K & S Associates

川島 & スワンモントリー アソシエイツ

วิเคราะห์สถานการณ์เครษฐกิจ สังคม และการเมืองเอเชียเป็นภาษาไทยด้วยมุมมองจากญี่ปุ่น สำหรับคนไทยโดยเฉพาะ

世界の警察官を止め始めたアメリカ アジアのことはアジアが決める時代へ

 アジアの近代は西欧列強との戦いで始まった。タイも日本もその例外ではない。ラーマ4世の治世と日本の幕末は重なるが、両国にとって西欧が進出してくる中で独立を確保することは大きな政治課題であった。それから150年ほどが経過したが、いまでもアジアの安全保障は米国なしに語ることができない。タイにとっても日本にとっても、米国は安全保障の要になっている。

 今、そんな時代が終わろうとしている。米国のオバマ大統領はシリアに武力行使するとしたが、その最終判断を議会に委ねた。その議論は、「延長を含めて90日間だけ武力行使を認めるが、地上軍は派遣しない」と言う線で決着しそうだ。

巡航ミサイルと艦載機を使って爆撃するだけだと報道されている。艦載機はシリアがロシア製の地対空ミサイルを持っているために、人的損失を恐れて目標から300kmも離れたところから空対地ミサイルを放つに留まると言う。それでは投下する爆弾の量に限りがあり、大きな効果は見込めない。

 そもそも期限を区切って戦争するなどと言うことはありえない。終わりが明確であれば、耐えることは容易だ。地上軍が来ないのであれば、シリアのアサド大統領は防空壕の中で宴会でも開いて、90日間をやり過ごすことになろう。

 英国は早々と参加しないことを決めた。米国は明らかに及び腰だ。それはここ200年ほど続いたパックス・ブリタニカパックス・アメリカーナの終焉を意味する。今回のシリア攻撃は、アメリカが海外で行う最後の戦争になるのかも知れない。

1960年に世界のGDP4割を占めていた米国のGDP2012年には2割に低下した。一方、1960年に1割でしかなかったアジアのGDP 2012年には3割にまで増えた。そして今後も増加しよう。

アジアの経済成長によって西欧の影響力は大きく減少した。このことは、西欧の影響を排すことに腐心したラーマ4世や5世、また幕末や明治の日本人が見れば喜ばしい限りだ。「我が子孫よ、よく頑張った」と言って、手をたたいて喜んでくれるに違いない。

しかし、一方的に喜ぶわけにもいかない。それは、警察官がいなくなると秩序を守らなくなると言う習性を人間が持っているためだ。ずいぶん勝手な所もあったが、これまでは米国と言う警察官がいたためにアジアの秩序は守られていた。しかし、警察官は疲れてしまい、もう海外へは行きたくないと言っている。

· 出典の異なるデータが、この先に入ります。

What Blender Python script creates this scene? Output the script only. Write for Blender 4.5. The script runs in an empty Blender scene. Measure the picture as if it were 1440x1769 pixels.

現在、東アジアと東南アジアはおおむね平和を享受している。しかし、これからも平和が長く続くという保証はどこにもない。警察官のいない時代においてはなおさらのことである。ちょっとした偶発的な出来事によって、平和がもろくも壊れたことを人類は何度も経験している。

米国がシリアへの派兵を躊躇する姿は、日本とタイに新たな覚悟を促している。アジアのことはアジアで決めると言う、当たり前の時代が訪れようとしている。